Sue Gee: Trio – Very excited about this; I’d thought of requesting it, didn’t get round to it, then found it in my mailbox anyway.

V H Leslie: Bodies Of Water – Ditto the situation with the Sue Gee.

With the gift cards I was strict and got books I’d wanted for some time. Suffice to say I’m excited.

What are the books at the top of your to be read pile?

 
 

Tracy Terry

May 13, 2016, 5:51 pm

What a wonderful selection.I wouldn’t know which book to begin with.

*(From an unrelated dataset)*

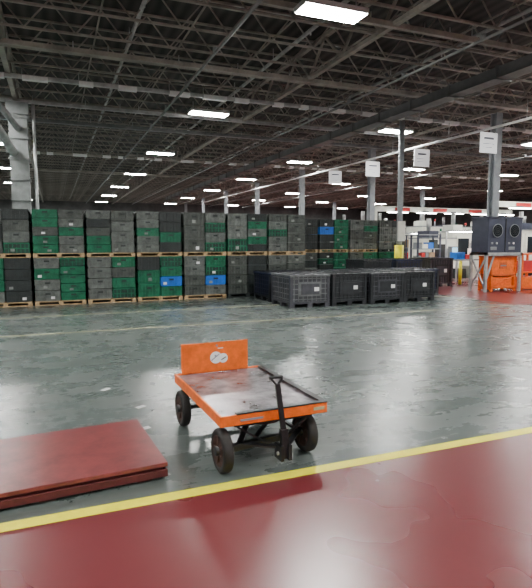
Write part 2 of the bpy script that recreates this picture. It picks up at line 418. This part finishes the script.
# ------------------------------------------------------------ bulk containers
def bulk(name,x,y,z,w,d,h,k,k2):
    b=MB()
    for fx in (0,w/2-.06,w-.12):
        for fy in (0,d/2-.06,d-.12): b.box(fx,fx+.12,fy,fy+.12,0,.10,k)
    b.box(0,w,0,d,.10,.15,k)
    b.box(.03,w-.03,.03,d-.03,.15,h-.05,k)
    for fx in (0,w-.07):
        for fy in (0,d-.07): b.box(fx,fx+.07,fy,fy+.07,.15,h-.04,k)
    b.box(-.012,w+.012,-.012,d+.012,h-.045,h,k2)
    for r in range(5):
        zz=.19+(h-.29)*r/4
        b.box(.07,w-.07,.008,.03,zz,zz+.018,k2); b.box(.008,.03,.07,d-.07,zz,zz+.018,k2); b.box(w-.03,w-.008,.07,d-.07,zz,zz+.018,k2)
    for c in range(8):
        xx=.10+(w-.22)*c/7; b.box(xx,xx+.02,.014,.03,.15,h-.05,k2)
        yy=.10+(d-.22)*c/7; b.box(.014,.03,yy,yy+.02,.15,h-.05,k2)
    b.box(w*.22,w*.78,.0,.012,h*.35,h*.78,k2); b.box(w*.27,w*.73,-.006,.004,h*.40,h*.73,k)
    b.box(w*.6,w*.72,-.012,-.004,h*.5,h*.62,'paper')
    for c in range(4):
        xx=.12+(w-.3)*c/3; b.box(xx,xx+.06,.1,d-.1,h,h+.015,k)
    return b.obj(name,(x,y,z),random.uniform(-.02,.02))
xs=[5.15,6.32,7.40,8.45]
for j,x in enumerate(xs): bulk('bulk_container',x,11.15+(.05 if j%2 else 0),0,.98+(.08 if j==0 else .02),1.15,.79,'bin_g' if j==0 else 'bin','bin_l' if j in (0,) else ('bin_g' if j==2 else 'bin'))
for j,x in enumerate((5.2,6.4,7.5,8.6,9.75)): bulk('bulk_container',x,12.55,0,1.0,1.12,.76,'bin','bin_g' if j%2 else 'navy')
for j,x in enumerate((9.0,10.2)): bulk('bulk_container',x,13.95,0,1.0,1.15,1.0,'bin','navy' if j%2 else 'bin')
bulk('bulk_container',12.1,14.6,0,1.0,1.15,1.0,'bin_g','bin')

b=MB(); b.cyl((0,0,0),(0,0,H-.7),.10,'col',16); b.cyl((0,0,.25),(0,0,1.45),.16,'yellow',18); b.box(-.2,.2,-.2,.2,0,.03,'col')
b.box(-.14,.14,-.14,-.08,1.6,2.3,'mach')
b.obj('guarded_post',(11.5,15.6,0))

# ------------------------------------------------------------ overhead rail and signs
b=MB(); b.cyl((12.7,4,5.08),(12.7,46,5.08),.04,'white',12)
y=5
while y<46: b.cyl((12.7,y,5.08),(12.7,y,5.62),.012,'galv',6); y+=3.2
b.obj('overhead_pipe')
for y in (12.8,16.0,19.2,22.4):
    b=MB(); b.box(-.34,.34,-.012,.012,-.31,.31,'sign')
    b.box(-.20,.20,-.016,-.010,.10,.17,'text'); 
    for r in range(2): b.box(-.24,.24-.1*r,-.016,-.010,-.04-r*.11,-.02-r*.11,'text')
    for sx in (-.3,.3): b.beam((sx,0,.31),(sx*.6,0,.385),.012,.012,'galv')
    b.obj('hanging_sign',(12.7,y,4.65))

# ------------------------------------------------------------ fan cabinet on stand
F=empty('fan_cabinet_on_stand',(12.45,12.4,0))
b=MB()
b.box(0,1.4,0,.7,1.24,2.32,'cab'); b.box(-.02,1.42,-.02,.72,2.30,2.35,'cab'); b.box(.68,.72,-.02,0,1.26,2.30,'black')
b.box(.1,.35,-.02,0,1.32,1.42,'mach2'); b.box(.85,1.1,-.02,0,1.32,1.42,'mach2')
for xx in (.12,.82): b.box(xx,xx+.08,-.02,0,1.5,1.56,'mach2'); b.box(xx+.2,xx+.26,-.02,0,1.5,1.56,'paper')
b.obj('cabinet',parent=F,bevel=.01)
for cx in (.35,1.05):
    b=MB()
    n=28
    for rr in (.20,.13,.07):
        for t in range(n):
            a0=math.tau*t/n; a1=math.tau*(t+1)/n
            b.beam((cx+rr*math.cos(a0),-.03,1.92+rr*math.sin(a0)),(cx+rr*math.cos(a1),-.03,1.92+rr*math.sin(a1)),.015,.02,'mach2' if rr>.15 else 'black')
    b.cyl((cx,-.03,1.92),(cx,-.002,1.92),.19,'glass',28); b.cyl((cx,-.05,1.92),(cx,-.03,1.92),.03,'black',14)
    b.obj('fan_grille',parent=F)
b=MB()
for x in (-.05,1.37):
    for y in (0,.62): b.box(x,x+.08,y,y+.08,0,1.24,'galv')
b.box(-.05,1.45,0,.08,1.14,1.24,'galv'); b.box(-.05,1.45,.62,.70,1.14,1.24,'galv')
b.beam((-.01,.04,.1),(-.01,.66,1.1),.04,.04,'galv'); b.beam((-.01,.66,.1),(-.01,.04,1.1),.04,.04,'galv')
b.beam((-.01,.04,.3),(.3,.04,1.12),.04,.04,'galv')
b.obj('stand',parent=F)
b=MB()
for xx in (0,.98):
    for yy in (0,.48): b.box(xx,xx+.07,yy,yy+.07,0,1.12,'orange')
b.box(.07,.98,.03,.05,.55,1.08,'orange'); b.box(.07,.98,.45,.47,.05,1.08,'orange'); b.box(.02,.05,.07,.48,.05,1.08,'orange'); b.box(1.0,1.03,.07,.48,.05,1.08,'orange')
b.box(-.01,1.06,-.01,.56,1.08,1.13,'orange2'); b.box(0,1.05,0,.55,.10,.16,'orange'); b.box(0,1.05,0,.55,.50,.55,'orange2')
b.beam((.07,.02,.18),(.98,.02,.5),.05,.03,'orange'); b.box(.12,.93,.06,.42,.16,.46,'orange')
b.box(.35,.65,.015,.03,.72,.92,'orange2'); b.box(.38,.62,.01,.016,.8,.84,'text')
b.obj('orange_machine_frame',(12.75,12.50,0))
b=MB()
b.box(0,.9,0,.6,.02,.06,'orange2')
for x in (0,.84):
    for y in (0,.54): b.box(x,x+.06,y,y+.06,0,1.2,'orange')
b.box(.02,.88,.02,.58,.55,.6,'orange'); b.box(0,.9,0,.6,1.15,1.2,'orange'); b.box(.1,.8,.1,.5,.6,.95,'redp'); b.box(.1,.8,.1,.5,.06,.4,'orange')
b.obj('orange_rack',(14.15,12.6,0))

# ------------------------------------------------------------ CNC machines
def cnc(x,y,w,d,h,var,rz=0):
    P=empty('cnc_machine',(x,y,0),rz)
    b=MB()
    b.box(0,w,0,d,.12,h*.42,'mach'); b.box(.05,w-.05,.08,d,.0,.12,'black')
    b.box(0,w,.18,d,h*.42,h,'mach'); b.box(-.02,w+.02,.14,d+.02,h,h+.05,'mach2')
    b.box(0,w,-.01,.0,.12,.22,'mach2')
    b.obj('body',parent=P,bevel=.02)
    b=MB(); b.box(w*.12,w*.62,.10,.18,h*.40,h*.93,'mach'); b.box(w*.17,w*.57,.085,.10,h*.47,h*.86,'glass'); b.box(w*.60,w*.615,.03,.10,h*.5,h*.75,'galv')
    b.obj('door',parent=P)
    b=MB(); b.box(w*.70,w*.94,-.05,.18,h*.48,h*.80,'mach2'); b.box(w*.73,w*.91,-.06,-.045,h*.63,h*.77,'screen'); b.box(w*.73,w*.91,-.075,-.05,h*.51,h*.60,'black')
    b.obj('control_panel',parent=P)
    b=MB(); b.cyl((w*.85,d*.6,h+.05),(w*.85,d*.6,h+.35),.03,'galv',10); b.cyl((w*.85,d*.6,h+.35),(w*.85,d*.6,h+.47),.05,'redp' if var%2 else 't_green',12)
    b.box(w*.15,w*.5,d*.3,d*.8,h+.05,h+.35,'mach' if var%2 else 'cab'); b.cyl((w*.3,d*.5,h+.35),(w*.3,d*.5,h+.9),.10,'galv',14)
    b.obj('beacon_and_extractor',parent=P)
cnc(15.2,18.3,1.5,1.6,1.7,0); cnc(17.0,18.9,1.6,1.4,2.0,1); cnc(20.2,18.0,2.3,1.6,2.1,2)
cnc(15.0,23.5,1.7,1.6,2.3,1); cnc(17.2,24.5,1.6,1.6,2.0,0); cnc(19.2,23.8,1.8,1.6,2.4,3); cnc(22.6,23.0,2.4,1.6,2.4,3); cnc(26,23.0,2.4,1.6,2.2,2)
cnc(17.0,29.0,2.0,1.6,2.4,2); cnc(20.0,29.5,2.4,1.6,2.6,1); cnc(25.0,29.0,2.4,1.6,2.4,0); cnc(29.5,28.0,2.4,1.6,2.4,0)
cnc(17.4,13.6,1.6,1.3,1.9,3)
def bench(x,y,rz=0):
    b=MB()
    b.box(0,1.4,0,.7,.82,.88,'mach2')
    for xx in (0,1.34):
        for yy in (0,.64): b.box(xx,xx+.06,yy,yy+.06,0,.82,'galv')
    b.box(.1,.5,.1,.5,.88,1.15,random.choice(('t_blue','t_green','redp','card'))); b.box(.6,.95,.15,.5,.88,1.05,'redp'); b.box(1.0,1.3,.2,.5,.88,1.3,'mach')
    b.box(.1,.6,.1,.6,.1,.5,'t_dark'); b.box(.75,1.25,.1,.6,.1,.6,'mach')
    for xx in (0,1.36): b.box(xx,xx+.04,.64,.68,.88,2.0,'galv')
    b.box(0,1.4,.35,.68,1.98,2.02,'mach2'); b.box(.1,1.3,.4,.6,1.95,1.98,'task')
    b.obj('work_bench',(x,y,0),rz)
for p in ((14.7,16.2),(16.6,16.0),(19.4,15.0),(16.9,21.5),(21.5,20.5),(14.4,26.5),(23,26)): bench(*p)
def shelf(x,y):
    b=MB(); 
    for xx in (0,1.14):
        for yy in (0,.44): b.box(xx,xx+.06,yy,yy+.06,0,1.9,'cab')
    for z in (.15,.7,1.25,1.84):
        b.box(0,1.2,0,.5,z,z+.04,'mach2')
        if z<1.8:
            xx=.08
            while xx<.95:
                w=random.uniform(.12,.3); b.box(xx,xx+w,.05,.4,z+.04,z+.04+random.uniform(.15,.42),random.choice(('card','mach','t_blue','redp','t_dark','t_light','mach2'))); xx+=w+.04
    b.obj('parts_shelf',(x,y,0))
for p in ((14.1,20.9),(15.6,20.6),(13.9,17.6),(18.6,20.9),(16.4,26.6),(19.2,26.8)): shelf(*p)
for p in ((13.7,14.9),(15.9,14.6),(14.0,19.4)):
    b=MB(); b.cyl((0,0,0),(0,0,.85),.06,'yellow',16); b.cyl((0,0,.85),(0,0,.88),.045,'yellow',16); b.cyl((0,0,0),(0,0,.02),.13,'black',16); b.obj('safety_bollard',(*p,0))
def gantry(y,x0,x1):
    b=MB()
    for x in (x0,x1): b.box(x,x+.15,y,y+.15,0,3.3,'mach')
    b.box(x0,x1+.15,y-.02,y+.17,3.1,3.35,'mach')
    x=x0+1.2
    while x<x1-1: b.box(x,x+.9,y-.05,y-.02,3.13,3.30,'redp'); x+=2.4
    x=x0+.6
    while x<x1-1: b.box(x,x+1.2,y-.3,y-.2,3.02,3.06,'task'); b.box(x,x+1.2,y-.32,y-.18,3.06,3.10,'mach2'); b.box(x+.5,x+.7,y-.3,y,3.1,3.14,'mach2'); x+=1.8
    b.obj('machine_gantry')
gantry(22.4,15.0,24.0); gantry(17.6,18.0,25.0)

# left duct riser + curved branches
D=empty('ventilation_duct',(0,0,0))
b=MB(); b.box(-1.10,-.60,17.3,17.8,0,5.3,'duct')
z=1
while z<5.3: b.box(-1.13,-.57,17.27,17.83,z,z+.05,'duct'); z+=.6
b.cyl((-.42,17.4,0),(-.42,17.4,5.65),.05,'galv',10)
b.box(-1.15,-.55,17.25,17.85,5.3,5.65,'duct')
b.obj('duct_riser',parent=D)
curve('duct_branch_1',[(-3.6,8,5.55),(-2.9,10,5.4),(-2.1,12.5,5.2),(-1.5,14.5,4.9),(-1.2,16.2,4.5),(-1.0,17.35,4.2)],.12,'galv',D)
curve('duct_branch_2',[(-3.2,8,5.55),(-2.4,11,5.5),(-1.7,13.5,5.35),(-1.15,15.5,5.1),(-.85,17.35,4.9)],.09,'duct',D)

for (x,y,r) in ((.66,4.40,.3),(.46,5.75,.8),(5.0,6.6,.2),(.72,5.0,.5)):
    b=MB(); b.box(-.05,.05,-.03,.03,.0005,.003,'paper'); b.obj('paper_scrap',(x,y,0),r)

w=bpy.data.worlds.new('w'); S.world=w; w.use_nodes=True
w.node_tree.nodes['Background'].inputs[0].default_value=(.5,.55,.6,1); w.node_tree.nodes['Background'].inputs[1].default_value=.3
cam=bpy.data.cameras.new('camera'); co=bpy.data.objects.new('camera',cam); COL.objects.link(co)
co.location=(0,0,1.6); co.rotation_euler=(math.radians(90-5.82),0,math.radians(-22.1))
cam.sensor_fit='HORIZONTAL'; cam.sensor_width=36; cam.lens=520/532*36; cam.clip_end=200
S.camera=co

Top of my reading list is The Complete First Edition, The Original Folk & Fairy Tales of The Brothers Grimm which was a present from Mr T

jessicabookworm

May 13, 2016, 6:05 pm

I hope you enjoy your new books. I am hoping to read Jane Steele by Lyndsay Faye soon.

Kailana

May 13, 2016, 8:30 pm

I read Norwegian Wood as my first and I loved it. I still have not read any of his other books, though. :(

Bookertalk

May 14, 2016, 11:01 am

Norwegian Wood was my first Murakami too. I felt o needed to,warm up to the bigger books .

Charlie

May 25, 2016, 11:04 am

Tracy: It’s bad when that happens, for sure! A wonderful book to have on your TBR, Tracy! And a lovely present, too.

Jessica: Loving the sound of that one so far.

Kailana: That’s good to hear. Quite a few others look lengthy.

Bookertalk: I think that’s a bit of it for me, too. I considered Kafka On The Shore but thought I should start slowly.